Tuesday, June 9, 2009

Just tore myself away from San Francisco to say...


If you have noticed something of a drop off in the number of posts lately and are still dealing with a bitter after taste from my 'description' of Fiji then it's a pity that you've been suffering while I've been delighting myself. Moreover, if you don't already feel like the worse off half of an abusive relationship, I'm not sure how many more times I'll be able to drag myself away from this place to blog further! So take it while it's coming children. And consider yourselves lucky.


I LOVE THIS PLACE.


God it feels great to redress the sentence that acted as the above's corollary with the above. And it's great to be in a place that doesn't make you feel like you're (that awful phrase) 'making the best of things.' And why is that? Well because San Francisco is a great city. There's something decandant and funky about it in places, there are parts that are downright run-down and feel dangerous, there are areas where people talk about the second act of last night's new A.C.T. production on the way out of Tiffany's and there are places where vagrants will thunder past you shouting about how 'Those bitches had no right. They'll have to live with their LIES.' (actually overheard that soliloquy yesterday!) And here's the best thing: They're all the one place. That's going on almost everywhere. The crazies are weaving unseen through crowds of the less obviously crazy and no one acknowledges that the pillars are creaking, that the roof might just collapse inward, that the music has taken on a sinister rhythm. They all just carry on dancing, regardless.
I'll speak more specifically on that subject later, when I have enough time and have had enough time to think. It's great not to have that though, time. When it's flowing out your ears in a place like Fiji, and the slow mechanisms seem to be struggling through some kind of Gel it's really refreshing to find yourself saying, Ah no, is it that late already? There's another day here almost over.

Here's the lighthouse on Alcatraz, as taken quite soon before the sun said screw it and hit the horizon, on a night tour of the famous prison.


The museƩ mechanique, near fisherman's wharf, is total geek antique. It's an arcade made up of 18th, 19th and 20th century amusements. All of them in perfect, gaudy, slightly repressed working order. You'd be surprised how you can sort of catalogue the emancipation of the intellect through those times, relatively minor as it may have been in comparison to earlier centuries, by the sorts of things a person would spend a quarter to see. Highlights include a machine into which one peers (there is room for only one set of eyes) to watch 'What all men go crazy for!' Incidentally, if you're interested, all men, around then, apparently went crazy for sepia toned photographs of ladies in long and heavy silk and satin slips. I remained as sane as I had been before the deposit of my quarter.

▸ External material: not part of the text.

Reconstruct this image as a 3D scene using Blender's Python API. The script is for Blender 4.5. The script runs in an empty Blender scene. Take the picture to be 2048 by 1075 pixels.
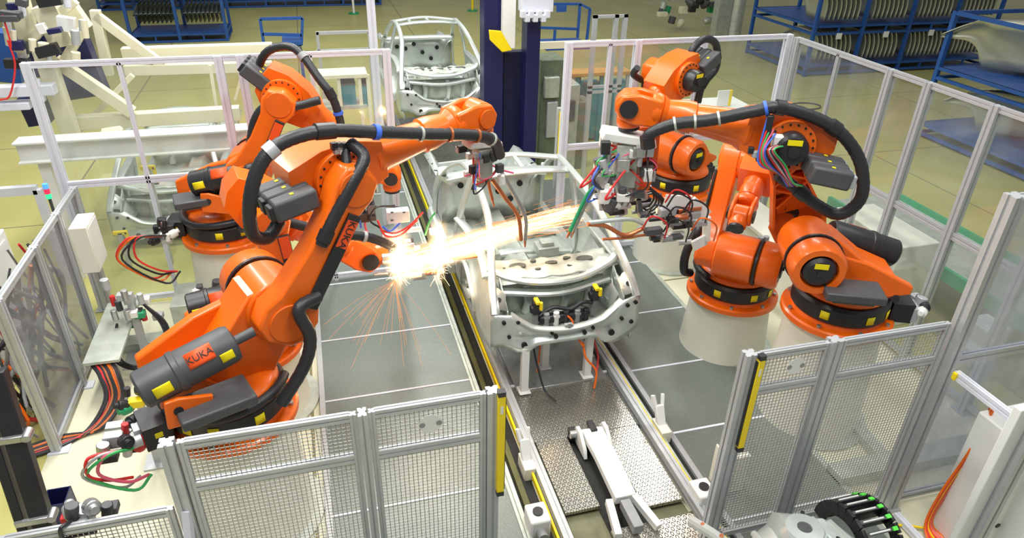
import bpy, bmesh, math, random
from mathutils import Vector as V, Matrix, Quaternion
random.seed(7)
R = math.radians
COL = bpy.context.scene.collection
SC = bpy.context.scene

# ---------------------------------------------------------------- camera
FPX, CAMH = 1392.12, 5.5
_p, _y, _r = R(29.864), R(16.058), R(1.449)
FW = V((math.sin(_y)*math.cos(_p), math.cos(_y)*math.cos(_p), -math.sin(_p)))
_rt = V((math.cos(_y), -math.sin(_y), 0)); _up = _rt.cross(FW)
RT = math.cos(_r)*_rt + math.sin(_r)*_up
UP = -math.sin(_r)*_rt + math.cos(_r)*_up
CP = V((0, 0, CAMH))
cam_d = bpy.data.cameras.new('camera'); cam = bpy.data.objects.new('camera', cam_d); COL.objects.link(cam)
cam_d.sensor_width = 36; cam_d.lens = FPX*36/2048; cam_d.clip_end = 200
cam.matrix_world = Matrix(((RT.x, UP.x, -FW.x, CP.x), (RT.y, UP.y, -FW.y, CP.y), (RT.z, UP.z, -FW.z, CP.z), (0, 0, 0, 1)))
SC.camera = cam
def ray(u, v): return FW + RT*((u-1024)/FPX) - UP*((v-537.5)/FPX)
def pz(u, v, z=0): d = ray(u, v); return CP + d*((z-CP.z)/d.z)          # survey: photo point lying on height z
def py(u, v, y): d = ray(u, v); return CP + d*((y-CP.y)/d.y)            # ... on the cross plane y
def px(u, v, x): d = ray(u, v); return CP + d*((x-CP.x)/d.x)            # ... on the long plane x

# ---------------------------------------------------------------- light
w = bpy.data.worlds.new('hall_light'); SC.world = w; w.use_nodes = True
w.node_tree.nodes['Background'].inputs[0].default_value = (0.93, 0.95, 1.0, 1)
w.node_tree.nodes['Background'].inputs[1].default_value = 0.26
SC.view_settings.view_transform = 'Standard'; SC.view_settings.look = 'None'
SC.view_settings.exposure = 0.0; SC.view_settings.gamma = 1; SC.view_settings.use_curve_mapping = False
def area(name, loc, sx, sy, power, col=(1, 1, 1), tgt=None):
    l = bpy.data.lights.new(name, 'AREA'); l.shape = 'RECTANGLE'; l.size = sx; l.size_y = sy; l.energy = power; l.color = col
    o = bpy.data.objects.new(name, l); COL.objects.link(o); o.location = loc
    if tgt: o.rotation_euler = (V(tgt)-V(loc)).to_track_quat('-Z', 'Y').to_euler()
    return o
for i, (x, y, e_) in enumerate(((-2.2, 3, 520), (3.0, 2.5, 430), (-2.0, 9.5, 520), (2.0, 9.8, 430), (8, 5, 150), (8.2, 12.6, 330), (1.5, 16, 420), (-5, 15, 420))):
    area('ceiling_lamp', (x, y, 9.5), 0.7, 4.5, e_, (1, 0.985, 0.93))
area('ceiling_lamp', (2, 24, 10), 12, 3, 520, (1, 0.99, 0.9))

# ---------------------------------------------------------------- materials
MATS = {}
def mat(name, col, rough=0.5, metal=0.0, coat=0.0, noise=0.0, nscale=8.0, bump=0.0, bscale=60.0, emit=0.0, dirt=None, spec=0.5):
    if name in MATS: return MATS[name]
    m = bpy.data.materials.new(name); m.use_nodes = True; nt = m.node_tree; b = nt.nodes['Principled BSDF']
    b.inputs['Base Color'].default_value = (*col, 1); b.inputs['Roughness'].default_value = rough
    b.inputs['Metallic'].default_value = metal; b.inputs['Coat Weight'].default_value = coat
    b.inputs['Coat Roughness'].default_value = 0.12
    b.inputs['Specular IOR Level'].default_value = spec
    if emit: b.inputs['Emission Color'].default_value = (*col, 1); b.inputs['Emission Strength'].default_value = emit
    tc = nt.nodes.new('ShaderNodeTexCoord')
    if noise:
        n = nt.nodes.new('ShaderNodeTexNoise'); n.inputs['Scale'].default_value = nscale; n.inputs['Detail'].default_value = 6
        nt.links.new(tc.outputs['Object'], n.inputs['Vector'])
        r = nt.nodes.new('ShaderNodeValToRGB'); r.color_ramp.elements[0].position = 0.32; r.color_ramp.elements[1].position = 0.7
        d = dirt or tuple(c*(1-noise) for c in col)
        r.color_ramp.elements[0].color = (*d, 1); r.color_ramp.elements[1].color = (*col, 1)
        nt.links.new(n.outputs['Fac'], r.inputs['Fac']); nt.links.new(r.outputs['Color'], b.inputs['Base Color'])
        mr = nt.nodes.new('ShaderNodeMapRange'); mr.inputs['To Min'].default_value = min(1, rough+0.12); mr.inputs['To Max'].default_value = max(0.05, rough-0.08)
        nt.links.new(n.outputs['Fac'], mr.inputs['Value']); nt.links.new(mr.outputs['Result'], b.inputs['Roughness'])
    if bump:
        n2 = nt.nodes.new('ShaderNodeTexNoise'); n2.inputs['Scale'].default_value = bscale
        nt.links.new(tc.outputs['Object'], n2.inputs['Vector'])
        bp = nt.nodes.new('ShaderNodeBump'); bp.inputs['Strength'].default_value = bump; bp.inputs['Distance'].default_value = 0.01
        nt.links.new(n2.outputs['Fac'], bp.inputs['Height']); nt.links.new(bp.outputs['Normal'], b.inputs['Normal'])
    MATS[name] = m; return m
ORANGE = mat('orange_paint', (0.90, 0.148, 0.002), 0.34, coat=0.25, noise=0.10, nscale=3)
DKOR = mat('orange_casting', (0.80, 0.135, 0.005), 0.5, noise=0.12, nscale=5)
BLACK = mat('black_plastic', (0.022, 0.022, 0.026), 0.38, noise=0.3, nscale=5)
HOSE = mat('black_hose', (0.022, 0.023, 0.027), 0.40, bump=0.25, bscale=90)
GREYD = mat('dark_grey_casting', (0.075, 0.078, 0.085), 0.45, noise=0.2, nscale=6)
YEL = mat('yellow_sticker', (0.9, 0.75, 0.0), 0.5, noise=0.05)
YELC = mat('yellow_housing', (0.93, 0.70, 0.0), 0.4, noise=0.04)
RED = mat('red_cable', (0.75, 0.03, 0.03), 0.45, noise=0.1)
PINK = mat('pink_cable', (0.85, 0.12, 0.22), 0.45, noise=0.1)
BLUEC = mat('blue_cable', (0.05, 0.15, 0.75), 0.45, noise=0.1)
GREENC = mat('green_cable', (0.05, 0.45, 0.12), 0.45, noise=0.1)
LABEL = mat('red_orange_label', (0.85, 0.09, 0.01), 0.5, noise=0.05)
WHITE = mat('white_paint', (0.82, 0.83, 0.80), 0.4, noise=0.06, nscale=3)
CREAM = mat('cream_steel_paint', (0.74, 0.71, 0.52), 0.5, noise=0.08, nscale=2)
PED = mat('pedestal_paint', (0.80, 0.79, 0.68), 0.42, noise=0.06, nscale=2)
ALU = mat('aluminium_profile', (0.50, 0.52, 0.54), 0.40, metal=0.35, noise=0.08, nscale=9)
ALUW = mat('bright_aluminium', (0.68, 0.70, 0.78), 0.6, spec=0.25, noise=0.05, nscale=9)
STEEL = mat('brushed_steel', (0.52, 0.53, 0.53), 0.34, metal=0.8, noise=0.2, nscale=12)
GALV = mat('galvanised_body_steel', (0.67, 0.73, 0.70), 0.33, metal=0.55, noise=0.16, nscale=5, bump=0.12, bscale=9)
GALVD = mat('inner_body_steel', (0.58, 0.63, 0.56), 0.42, metal=0.45, noise=0.25, nscale=7, bump=0.2, bscale=12)
WIRE = mat('galvanised_wire', (0.42, 0.44, 0.42), 0.45, metal=0.4, noise=0.1)
NAVY = mat('dark_blue_paint', (0.012, 0.014, 0.085), 0.35, noise=0.15, nscale=3)
RACK = mat('rack_blue_paint', (0.015, 0.085, 0.33), 0.45, noise=0.2, nscale=4)
TEAL = mat('teal_crate', (0.02, 0.22, 0.27), 0.5, noise=0.1)
COPPER = mat('copper_electrode', (0.62, 0.20, 0.08), 0.35, metal=0.6, noise=0.15)
FENDER = mat('pressed_steel', (0.48, 0.50, 0.40), 0.36, metal=0.6, noise=0.15, nscale=3)
FENDD = mat('dark_pressed_steel', (0.10, 0.12, 0.11), 0.4, metal=0.5, noise=0.3, nscale=6)
DARK = mat('dark_recess', (0.012, 0.014, 0.012), 0.7, noise=0.2)
GREY = mat('grey_box_paint', (0.30, 0.31, 0.31), 0.5, noise=0.1)
WOOD = mat('wooden_board', (0.55, 0.30, 0.08), 0.6, noise=0.2)
GREENR = mat('green_enamel', (0.02, 0.33, 0.14), 0.4, noise=0.1)
REDL = mat('red_lamp_lens', (0.9, 0.03, 0.1), 0.3, emit=0.6, noise=0.02)
GRNL = mat('green_lamp_lens', (0.05, 0.85, 0.35), 0.3, emit=0.8, noise=0.02)
BLUL = mat('blue_lamp_lens', (0.1, 0.4, 0.95), 0.3, emit=0.6, noise=0.02)
GREENP = mat('green_chain_clip', (0.12, 0.85, 0.08), 0.5, noise=0.05)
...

Equal blame may be laid at my rock solid psyche and the feet of the internet.


It can't have been too much of party having the commode so close to the bed in this typical cell on the rock. Though to be fair the colour of the paint is punishment enough for any crime I've ever heard of, and I should know. For a brief period as a child I had a room covered in a thin uniform layer of it.


Insensitive given the context of the place but what were you expecting? Gravitas?

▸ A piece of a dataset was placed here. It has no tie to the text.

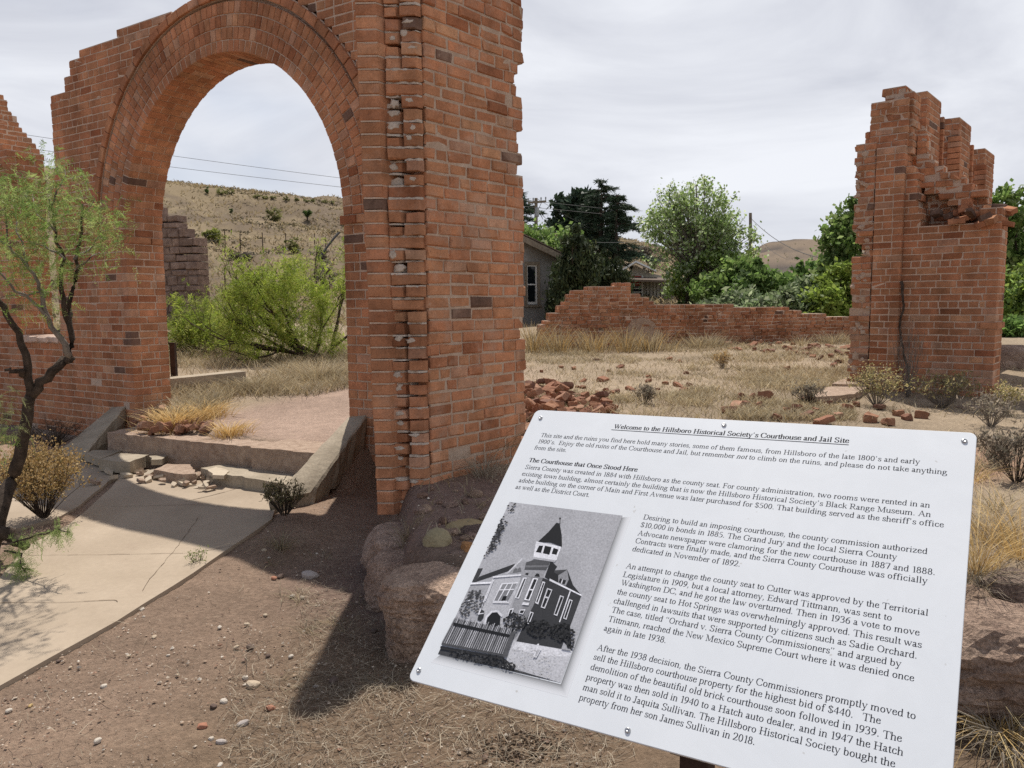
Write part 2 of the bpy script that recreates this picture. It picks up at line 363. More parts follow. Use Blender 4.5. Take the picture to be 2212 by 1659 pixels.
def slab(name, ring, zt, thick, mat, parent=None, sub=0.18, edge=0.012, zfun=None, rough_=0.0):
    """flat slab with an irregular outline: ring of (x,y) points"""
    pts = []
    for i in range(len(ring)):
        a = Vector(ring[i][:2]); b = Vector(ring[(i + 1) % len(ring)][:2]); n = max(1, int((b - a).length / sub))
        for k in range(n):
            p = a.lerp(b, k / n); pts.append(Vector((p.x + R.uniform(-edge, edge), p.y + R.uniform(-edge, edge))))
    zf = zfun or (lambda x, y: zt)
    bm = bmesh.new()
    top = [bm.verts.new((p.x, p.y, zf(p.x, p.y))) for p in pts]; bot = [bm.verts.new((p.x, p.y, zf(p.x, p.y) - thick)) for p in pts]
    bm.faces.new(top); bm.faces.new(bot[::-1])
    for i in range(len(pts)): j = (i + 1) % len(pts); bm.faces.new((top[j], top[i], bot[i], bot[j]))
    bmesh.ops.triangulate(bm, faces=[f for f in bm.faces if len(f.verts) > 4])
    if rough_:
        bmesh.ops.subdivide_edges(bm, edges=bm.edges[:], cuts=1, use_grid_fill=True)
        for v in bm.verts:
            nz = mnoise.noise_vector(v.co * 9.0); v.co += Vector(nz) * rough_
    bmesh.ops.recalc_face_normals(bm, faces=bm.faces[:])
    me = bpy.data.meshes.new(name); bm.to_mesh(me); bm.free(); me.materials.append(mat)
    a = me.attributes.new('tint', 'FLOAT_COLOR', 'FACE'); a.data.foreach_set('color', np.ones(len(me.polygons) * 4, np.float32))
    return link_mesh(name, me, parent)

concw = MT('walk_concrete', 0.9, 0.15)
cc = concw.ramp(concw.noise(1.6, 6, 0.65), [(0.3, (0.34, 0.272, 0.202)), (0.7, (0.43, 0.35, 0.266))])
cc = concw.mul(cc, concw.ramp(concw.noise(34, 5, 0.7), [(0.3, 0.93), (0.7, 1.06)])); st = concw.ramp(concw.noise(3.7, 5, 0.6), [(0.6, 0.0), (0.78, 0.28)])
cc = concw.mix(st, cc, (0.27, 0.20, 0.15)); concw.color(cc).bump(concw.noise(160, 5, 0.7), 0.25, 0.002)
tag(slab('walkway', [(p.x, p.y) for p in main], 0, 0.12, concw.m, zfun=zwalk, edge=0.006), kind='structure')
tag(slab('walkway', [(p.x, p.y) for p in side], 0, 0.12, concw.m, zfun=zwalk, edge=0.01), kind='structure')
# joints and cracks: shallow dark strips lying 3 mm above the concrete
def crack(path, w):
    mb = MB(); pts = []
    for (x0, y0), (x1, y1) in zip(path, path[1:]):
        a = at(x0, y0, 0.03); b = at(x1, y1, 0.03); n = max(2, int((b - a).length / 0.06))
        for k in range(n): pts.append(a.lerp(b, k / n) + Vector((R.uniform(-1, 1), R.uniform(-1, 1), 0)) * 0.004)
    b = at(*path[-1], 0.03); pts.append(b)
    for p, q in zip(pts, pts[1:]):
        d = (q - p).normalized(); s = Vector((-d.y, d.x, 0)) * w * R.uniform(0.3, 1.0)
        vs = [p - s, p + s, q + s, q - s]
        mb.add([Vector((v.x, v.y, zwalk(v.x, v.y) + 0.003)) for v in vs], [(0, 1, 2, 3)])
    return mb
M['joint'] = simple('joint_dirt', [(0.3, (0.10, 0.07, 0.05)), (0.7, (0.2, 0.145, 0.1))], 20, 0.95, 0)
jm = MB()
for path, w in (([(0, 1297), (120, 1299), (245, 1296), (254, 1300)], 0.0028), ([(432, 1122), (380, 1190), (325, 1252), (308, 1278)], 0.0018), ([(400, 1092), (470, 1077), (545, 1058)], 0.004),
                ([(60, 1198), (210, 1200), (420, 1200), (505, 1186)], 0.0022), ([(240, 1100), (420, 1098), (560, 1110)], 0.0018)):
    q = crack(path, w); b0 = len(jm.v); jm.v += q.v; jm.f += [[b0 + i for i in f] for f in q.f]; jm.m += q.m; jm.c += q.c
tag(jm.build('walkway_joint', M['joint']), kind='structure')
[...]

"Freshly captured leprechauns." That's Irish for 'If you're from Ireland just keep walking, no good can come of entering."



Looks a little less like a jokeworthy scene with the bars pulled across, huh?



Now here's a lovely tradition. Near fisherman's wharf, there's a bakery famous for sourdough bread and clam chowder. You'd never guess the weird and wacky ways in which they combine the two. Well actually you probably would. For those not blessed with an imagination though I herein attach the above.